Perasaan anti-kolonialisme semakin menonjol setelah ada seruan Presiden Amerika Serikat Woodrow Wilson tentang kebebasan dalam menentukan nasib sendiri pada negara-negara terjajah (The Right of Self Determination).

Dalam upaya berkiprah lebih jauh, organisasi ini memiliki media komunikasi yang berupa majalah Hindia Poetra.

Tiga Asas Manifesto Politik

Pada rapat umum bulan Januari 1923, Iwa Kusumasumantri sebagai ketua baru memberi penjelasan bahwa organisasi yang sudah dibenahi ini mempunyai tiga asas pokok yang disebut juga Manifesto Politik, yaitu:

a. Indonesia ingin menentukan nasib sendiri,

b. agar dapat menentukan nasib sendiri, bangsa Indonesia harus mengandalkan kekuatan dan kemampuan sendiri, dan

c. dengan tujuan melawan Belanda bangsa Indonesia harus bersatu.

Indonesische Vereeniging

Kegiatan Indische Vereeniging semakin tegas dan radikal, dan telah berkembang ke arah politik. Sejalan dengan semakin meluasnya pemakaian nama Indonesische, dirasa perlu untuk mengubah nama organisasi menjadi Indonesische Vereeniging pada tahun 1924.

Sejarah Berdirinya Perhimpunan Indonesia

Majalah Hindia Poetra pun ikut berubah nama menjadi Indonesia Merdeka. Melalui rapat pada tanggal 3 Februari 1925 akhirnya Indonesische Vereeniging diganti menjadi Perhimpunan Indonesia (PI).

Semboyan “Indonesia Merdeka” sudah menjadi slogan meskipun mengatakannya dengan Bahasa Belanda. Melalui media “Indonesia Merdeka” dan kegiatan internasional, dunia internasional mengetahui aktivitas perjuangan para pemuda Indonesia.

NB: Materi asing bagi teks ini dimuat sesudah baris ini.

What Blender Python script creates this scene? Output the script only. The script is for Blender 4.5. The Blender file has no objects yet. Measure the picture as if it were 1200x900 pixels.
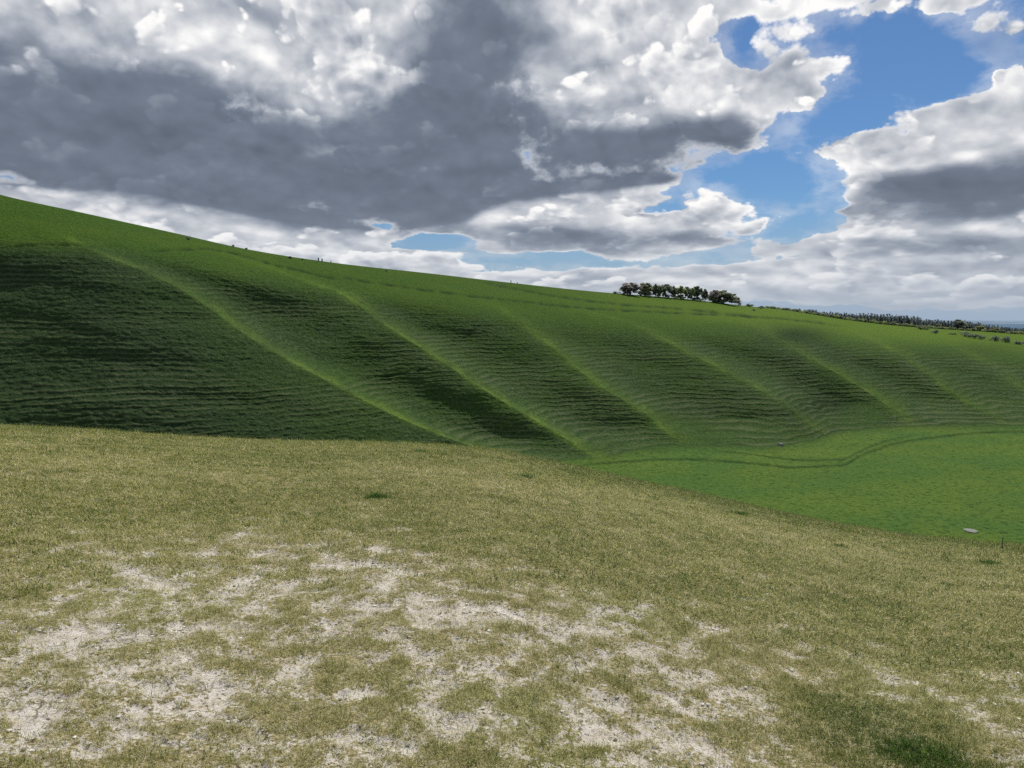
import bpy, bmesh, math, random
import numpy as np
from mathutils import Vector

scene = bpy.context.scene
COL = scene.collection
R = math.radians
EYE = 1.62
F = 906.0                      # focal length in photograph pixels (1200 wide)
PITCH = R(4.86)
CP, SP = math.cos(PITCH), math.sin(PITCH)
SUN_AZ, SUN_EL = 22.0, 49.0    # degrees, azimuth to the right of the view axis


def ray(px, py):
    """unit view ray of a point seen in the photograph (camera at the eye)"""
    x = (np.asarray(px, float) - 600.0) / F
    y = (450.0 - np.asarray(py, float)) / F
    v = np.stack([x, CP + y * SP, -SP + y * CP], -1)
    return v / np.linalg.norm(v, axis=-1, keepdims=True)


def azel(px, py):
    v = ray(px, py)
    return math.degrees(math.atan2(v[0], v[1])), math.degrees(math.asin(v[2]))


# ------------------------------------------------------------------ node helper
class NT:
    def __init__(self, tree):
        self.t = tree

    def n(self, kind, **kw):
        nd = self.t.nodes.new(kind)
        for k, v in kw.items():
            setattr(nd, k, v)
        return nd

    def put(self, sock, v):
        if v is None:
            return
        if isinstance(v, bpy.types.NodeSocket):
            self.t.links.new(v, sock)
        else:
            sock.default_value = v

    def m(self, op, a=None, b=None, c=None, clamp=False):
        nd = self.n('ShaderNodeMath', operation=op, use_clamp=clamp)
        for i, v in enumerate((a, b, c)):
            self.put(nd.inputs[i], v)
        return nd.outputs[0]

    def v(self, op, a=None, b=None, c=None, out=0):
        nd = self.n('ShaderNodeVectorMath', operation=op)
        for i, v in enumerate((a, b, c)):
            if i < len(nd.inputs):
                self.put(nd.inputs[i], v)
        return nd.outputs['Value'] if out == 1 else nd.outputs[0]

    def noise(self, vec, scale, detail=2, rough=0.5, lac=2.0, dist=0.0, kind='FBM', color=False, dim='3D'):
        nd = self.n('ShaderNodeTexNoise', noise_dimensions=dim)
        nd.noise_type = kind
        self.put(nd.inputs['Vector'], vec)
        nd.inputs['Scale'].default_value = scale
        nd.inputs['Detail'].default_value = detail
        nd.inputs['Roughness'].default_value = rough
        nd.inputs['Lacunarity'].default_value = lac
        nd.inputs['Distortion'].default_value = dist
        return nd.outputs['Color'] if color else nd.outputs[0]

    def voro(self, vec, scale, feature='F1', detail=0, rough=0.5, lac=2.0, rnd=1.0, out='Distance', smooth=None, dim='3D'):
        nd = self.n('ShaderNodeTexVoronoi', voronoi_dimensions=dim)
        nd.feature = feature
        self.put(nd.inputs['Vector'], vec)
        nd.inputs['Scale'].default_value = scale
        nd.inputs['Randomness'].default_value = rnd
        for k, v in (('Detail', detail), ('Roughness', rough), ('Lacunarity', lac), ('Smoothness', smooth)):
            if v is not None and k in nd.inputs:
                nd.inputs[k].default_value = v
        return nd.outputs[out]

    def sstep(self, x, a, b, o0=0.0, o1=1.0, kind='SMOOTHSTEP'):
        nd = self.n('ShaderNodeMapRange', interpolation_type=kind)
        self.put(nd.inputs[0], x)
        for i, v in zip((1, 2, 3, 4), (a, b, o0, o1)):
            self.put(nd.inputs[i], v)
        return nd.outputs[0]

    def mix(self, f, a, b, blend='MIX'):
        nd = self.n('ShaderNodeMix', data_type='RGBA', blend_type=blend)
        self.put(nd.inputs[0], f)
        for s, v in ((nd.inputs[6], a), (nd.inputs[7], b)):
            self.put(s, (*v, 1.0) if isinstance(v, tuple) and len(v) == 3 else v)
        return nd.outputs[2]

    def ramp(self, x, stops, interp='LINEAR'):
        nd = self.n('ShaderNodeValToRGB')
        cr = nd.color_ramp
        cr.interpolation = interp
        while len(cr.elements) < len(stops):
            cr.elements.new(0.5)
        for e, (p, c) in zip(cr.elements, stops):
            e.position = p
            e.color = (*c, 1.0)
        self.put(nd.inputs[0], x)
        return nd.outputs[0]


# ------------------------------------------------------------------ sky and sun
world = bpy.data.worlds.new("World")
scene.world = world
world.use_nodes = True
wt = world.node_tree
wt.nodes.clear()
w = NT(wt)
sky = w.n('ShaderNodeTexSky', sky_type='NISHITA')
sky.sun_disc = False
sky.sun_elevation = R(SUN_EL)
sky.sun_rotation = R(SUN_AZ)
sky.air_density = 1.0
sky.dust_density = 0.35
sky.ozone_density = 2.0
sky.altitude = 200
SKY_STRENGTH = 0.068

geo = w.n('ShaderNodeTexCoord').outputs['Generated']
sep = w.n('ShaderNodeSeparateXYZ')
w.put(sep.inputs[0], geo)
dx, dy, dz = sep.outputs
az = w.m('MULTIPLY', w.m('ARCTAN2', dx, dy), 57.29578)
el = w.m('MULTIPLY', w.m('ARCSINE', dz), 57.29578)

# cloud space: features get finer and flatter towards the horizon, as in a real layer
lel = w.m('LOGARITHM', w.m('ADD', w.m('MAXIMUM', el, -2.0), 9.0), 2.718281828)
comb2 = w.n('ShaderNodeCombineXYZ')
w.put(comb2.inputs[0], w.m('MULTIPLY', az, 0.052))
w.put(comb2.inputs[1], w.m('MULTIPLY', lel, 1.75))
Q = comb2.outputs[0]
# domain warp
wc = w.noise(Q, 2.2, 3, 0.55, color=True, dim='2D')
Qw = w.v('MULTIPLY_ADD', w.v('SUBTRACT', wc, (0.5, 0.5, 0.5)), (0.10, 0.08, 0.0), Q)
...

Berikut ini kegiatan-kegiatan internasional yang diikuti oleh PI.

a. Mengikuti Kongres ke-6 Liga Demokrasi Internasional untuk Perdamaian di Paris pada tahun 1926. Delegasi Perhimpunan Indonesia dipimpin oleh Mohammad Hatta.

b. Mengikuti Kongres I Liga Penentang Imperialisme dan Penindasan Kolonial di Berlin pada tahun 1927, mengirimkan Mohammad Hatta, Nasir Pamuncak, Batot, dan Achmad Subardjo.

Dalam perjalanannya Perhimpunan Indonesia mengalami banyak tekanan dari pemerintah Belanda, lebih-lebih setelah terjadi pemberontakan Partai Komunis Indonesia pada tahun 1926.

Konvensi Hatta-Semaun

Pengawasan dilakukan semakin ketat. Meskipun demikian, pada tanggal 25 Desember 1926 Semaun bersama Mohammad Hatta menandatangani suatu kesepakatan yang dikenal dengan Konvensi Hatta-Semaun.

Dalam kesepakatan itu ditekankan pada upaya Perhimpunan Indonesia tetap pada garis perjuangan kebangsaan dan diharapkan PKI dengan ormas-ormasnya tidak menghalang-halangi Perhimpunan Indonesia dalam mewujudkan citacitanya.

Cita-cita Perhimpunan Indonesia

Cita-cita Perhimpunan Indonesia tertuang dalam 4 pokok ideologi dengan memerhatikan masalah sosial, ekonomi dengan menempatkan kemerdekaan sebagai tujuan politik yang dikembangkan sejak tahun 1925.

Keempat pokok ideologi tersebut adalah kesatuan nasional, solidaritas, nonkooperasi, dan swadaya.